CITY OF OKLAHOMA CITY, OK
Mayor Ronald Norick

  • Population: 440,000
  • Population Served: 560,000

For additional information, contact: James D. Couch, P.E. Director of Water and Wastewater Utilities City of Oklahoma City 420 W. Main - Suite 500 Oklahoma City, OK 73102 (405) 232-0238 FAX (405) 297-3813

DESCRIPTION OF PARTNERSHIP ARRANGEMENT

In December 1987, the City of Oklahoma City/Oklahoma City Water Utilities Trust and Professional Services Group, Inc. (PSG) entered into a five year contract for the operation and maintenance of three wastewater treatment plants (capacities of 60 MGD, 10 MGD and 5 MGD). Responsibilities included operation of a major lift station and sludge disposal.
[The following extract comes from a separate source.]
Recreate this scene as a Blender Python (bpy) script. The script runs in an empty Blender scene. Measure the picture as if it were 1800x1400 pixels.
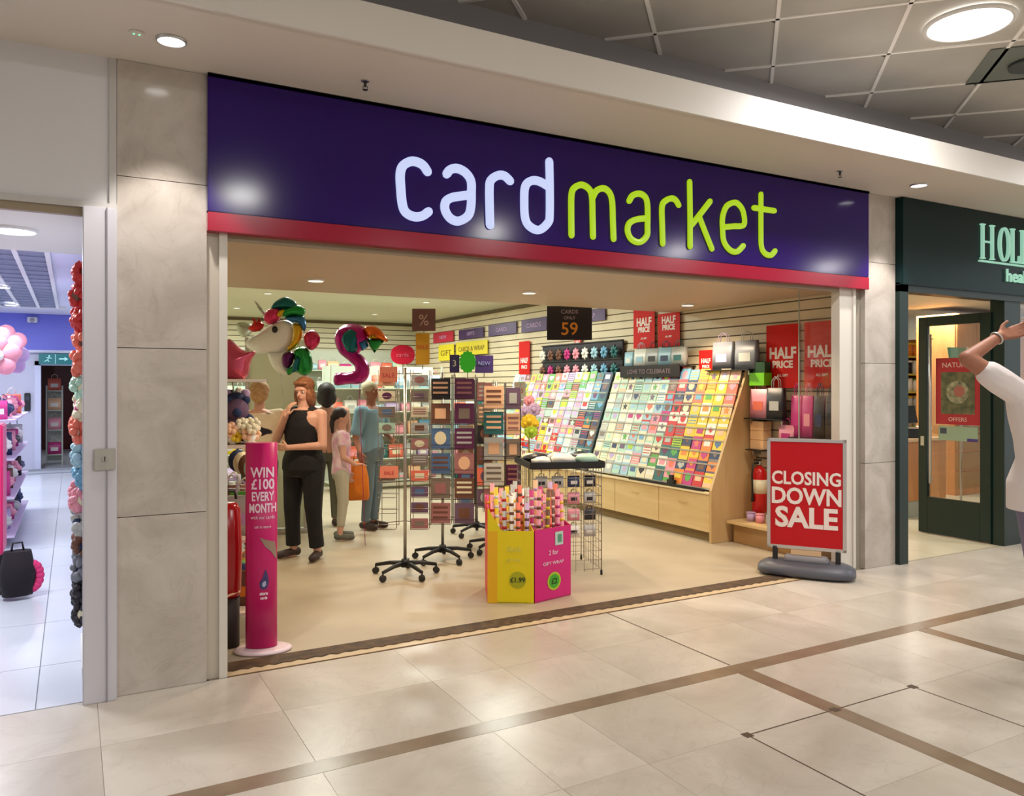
import bpy, bmesh, math, random
from mathutils import Vector, Matrix, Euler
from math import sin, cos, pi, radians, tan, atan
random.seed(7)
S = bpy.context.scene
COL = S.collection
# ---------------------------------------------------------------- camera, light, exposure
CAM_H, YAW, FPX, HZ = 1.6, radians(29.0), 1394.0, 678.0
cam_data = bpy.data.cameras.new('camera')
cam = bpy.data.objects.new('camera', cam_data); COL.objects.link(cam)
cam.location = (0, 0, CAM_H)
cam.rotation_euler = (radians(90), 0, -YAW)
cam_data.sensor_fit = 'HORIZONTAL'; cam_data.sensor_width = 36.0
cam_data.lens = 36.0 * FPX / 1800.0
cam_data.shift_y = -(700.0 - HZ) / 1800.0
cam_data.clip_start = 0.05
S.camera = cam

S.view_settings.view_transform = 'Standard'
S.view_settings.look = 'None'
S.view_settings.gamma = 1.0
S.view_settings.use_curve_mapping = False
S.view_settings.exposure = 0.0
S.cycles.use_denoising = True
S.cycles.max_bounces = 8
S.cycles.sample_clamp_indirect = 6.0

world = bpy.data.worlds.new('world'); S.world = world
world.use_nodes = True
wb = world.node_tree.nodes['Background']
wb.inputs[0].default_value = (0.97, 0.98, 1.0, 1); wb.inputs[1].default_value = 0.9

def lamp(kind, name, loc, energy, color=(1, 1, 1), size=0.1, rot=(0, 0, 0), sizey=None, spot=None, blend=0.5):
    d = bpy.data.lights.new(name, kind)
    d.energy = energy; d.color = color
    if kind == 'AREA':
        if sizey: d.shape = 'RECTANGLE'; d.size = size; d.size_y = sizey
        else: d.shape = 'DISK'; d.size = size
    else:
        d.shadow_soft_size = size
    if kind == 'SPOT':
        d.spot_size = radians(spot); d.spot_blend = blend
    o = bpy.data.objects.new(name, d); COL.objects.link(o)
    o.location = loc; o.rotation_euler = rot
    return o

WARM = (1.0, 0.80, 0.56)
# the big round mall lamps (their discs are built with the ceiling)
MALL_LAMPS = [(4.95, 2.98), (1.75, -0.75), (5.35, -1.3), (8.9, -1.3), (12.6, -1.3), (-1.8, -1.0), (9.4, 2.95), (0.2, -4.2), (5.0, -4.6), (10.5, -4.6)]
for i, (x, y) in enumerate(MALL_LAMPS):
    lamp('AREA', 'mall_lamp_light', (x, y, 3.845), 60, (1.0, 0.98, 0.95), 0.42)
# soffit downlights over the two pillars
for x, y in ((0.42, 4.17), (6.19, 4.15)):
    lamp('SPOT', 'soffit_light', (x, y + .02, 3.25), 75, (1.0, 0.95, 0.9), 0.04, (0, 0, 0), spot=72, blend=0.3)
# card shop: row of ceiling spots behind the shutter line, then added rows of inner fill lights
SHOP_SPOTS = [(1.74, 6.45), (3.7, 6.35), (5.75, 6.5)]
for x, y in SHOP_SPOTS:
    lamp('SPOT', 'shop_spot_light', (x, y, 2.43), 85, WARM, 0.05, (0, 0, 0), spot=130, blend=0.6)
for x, y in ((1.8, 5.2), (3.6, 5.1), (5.2, 5.2)):
    lamp('SPOT', 'shop_entrance_light', (x, y, 2.45), 48, WARM, 0.05, (0, 0, 0), spot=120, blend=0.8)
for x in (2.4, 4.8):
    for y in (9.0, 11.4, 13.8):
        lamp('AREA', 'shop_fill_light', (x, y, 2.86), 50, (0.94, 1.0, 0.90), 0.6)
for y in (9.2, 12.0, 15.0):
    lamp('AREA', 'left_shop_ceiling_light', (-0.9, y, 2.86), 66, (0.88, 0.92, 1.0), 0.7)
lamp('AREA', 'left_shop_front_light', (-0.9, 5.9, 2.55), 55, (0.92, 0.95, 1.0), 0.6)
lamp('AREA', 'back_passage_light', (-0.3, 20.0, 2.4), 14, (0.9, 0.95, 1.0), 0.5)
lamp('AREA', 'green_shop_light', (8.0, 7.2, 2.65), 75, (1.0, 0.93, 0.80), 0.8)
lamp('AREA', 'green_shop_light', (11.0, 7.2, 2.65), 60, (1.0, 0.93, 0.80), 0.8)

# ---------------------------------------------------------------- photograph measuring helpers
_c, _s = cos(YAW), sin(YAW)
def _ray(u, v):
    t, w = (u - 900.0) / FPX, -(v - HZ) / FPX
    return Vector((t * _c + _s, -t * _s + _c, w))
def on_y(u, v, y):                       # point of a plane parallel to the shop fronts
    d = _ray(u, v); k = y / d.y
    return Vector((d.x * k, y, CAM_H + d.z * k))
def on_x(u, v, x):
    d = _ray(u, v); k = x / d.x
    return Vector((x, d.y * k, CAM_H + d.z * k))
def on_z(u, v, z=0.0):
    d = _ray(u, v); k = (z - CAM_H) / d.z
    return Vector((d.x * k, d.y * k, z))

# ---------------------------------------------------------------- materials
MATS = {}
def mat(name, color, rough=0.5, metal=0.0, emit=0.0, noise=None, bump=None, trans=0.0, alpha=1.0, coat=0.0, spec=0.5, ecol=None):
    """noise=(scale, second colour, detail, lo, hi); bump=(scale, strength)"""
    if name in MATS: return MATS[name]
    m = bpy.data.materials.new(name); m.use_nodes = True
    nt = m.node_tree; b = nt.nodes['Principled BSDF']
    c4 = (color[0], color[1], color[2], 1)
    b.inputs['Base Color'].default_value = c4
    b.inputs['Roughness'].default_value = rough
    b.inputs['Metallic'].default_value = metal
    b.inputs['Specular IOR Level'].default_value = spec
    b.inputs['Coat Weight'].default_value = coat
    b.inputs['Coat Roughness'].default_value = 0.05
    b.inputs['Transmission Weight'].default_value = trans
    b.inputs['Alpha'].default_value = alpha
    if emit:
        e = ecol or color
        b.inputs['Emission Color'].default_value = (e[0], e[1], e[2], 1)
        b.inputs['Emission Strength'].default_value = emit
    if noise or bump:
        tc = nt.nodes.new('ShaderNodeTexCoord')
    if noise:
        sc, c2, det, lo, hi = noise
        n = nt.nodes.new('ShaderNodeTexNoise'); n.inputs['Scale'].default_value = sc; n.inputs['Detail'].default_value = det
        nt.links.new(tc.outputs['Object'], n.inputs['Vector'])
        r = nt.nodes.new('ShaderNodeValToRGB')
        r.color_ramp.elements[0].position = lo; r.color_ramp.elements[0].color = c4
        r.color_ramp.elements[1].position = hi; r.color_ramp.elements[1].color = (c2[0], c2[1], c2[2], 1)
        nt.links.new(n.outputs['Fac'], r.inputs['Fac']); nt.links.new(r.outputs['Color'], b.inputs['Base Color'])
    if bump:
        n2 = nt.nodes.new('ShaderNodeTexNoise'); n2.inputs['Scale'].default_value = bump[0]; n2.inputs['Detail'].default_value = 3
        nt.links.new(tc.outputs['Object'], n2.inputs['Vector'])
        bp = nt.nodes.new('ShaderNodeBump'); bp.inputs['Strength'].default_value = bump[1]; bp.inputs['Distance'].default_value = 0.01
        nt.links.new(n2.outputs['Fac'], bp.inputs['Height']); nt.links.new(bp.outputs['Normal'], b.inputs['Normal'])
    MATS[name] = m
    return m
def srgb(r, g, b):
    f = lambda c: ((c / 255.0 + 0.055) / 1.055) ** 2.4 if c > 10 else c / 255.0 / 12.92
    return (f(r), f(g), f(b))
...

The agreement resulted from a Request for Bids (RFB) which resulted in receipt of 11 proposals with innovative approaches to cost reduction techniques, such as automation (including remote monitoring of plants and the major lift station), alternative sludge handling with electrical cost reductions, and personnel cost reductions. Under the contract, PSG would be responsible for plant(s) O&M in compliance with state and US EPA permit requirements with a budget to include repair and replacement of equipment (less than $50,000) and odor control. The budget is reviewed annually as to changes in scope of service and consumer price index increases/decreases. Since 1988, the five year contract has been renewed twice, with the current contract in effect through December 2002.

ESTIMATED/ACTUAL COST SAVINGS -- IMPACT ON RATES

Oklahoma City has operated wastewater treatment facilities by private contract successfully since 1988, realizing cost savings up to $4 million annually. Prior to 1988, annual costs utilizing both in-house and contractual services exceeded $12 million annually for three treatment plants and sludge disposal. Under the five year competitively bid contract, amendments have addressed changes in scope of services including advanced treatment requirements, a plant expansion by 20 MGD, an additional plant, and additional services (industrial waste inspections). The annual cost has remained well under the City's cost prior to 1988 ($10 million compared to more than $12 million). Sewer rates have remained relatively low with savings being applied to capital improvement projects for wastewater operations.

LABOR RELATIONS

PSG was required by the RFB to offer employment, at no loss in compensation and benefits, to all City employees at each facility. About one-half of employees at the facilities elected to accept employment with PSG. The other employees were placed in positions they qualified for within the City system.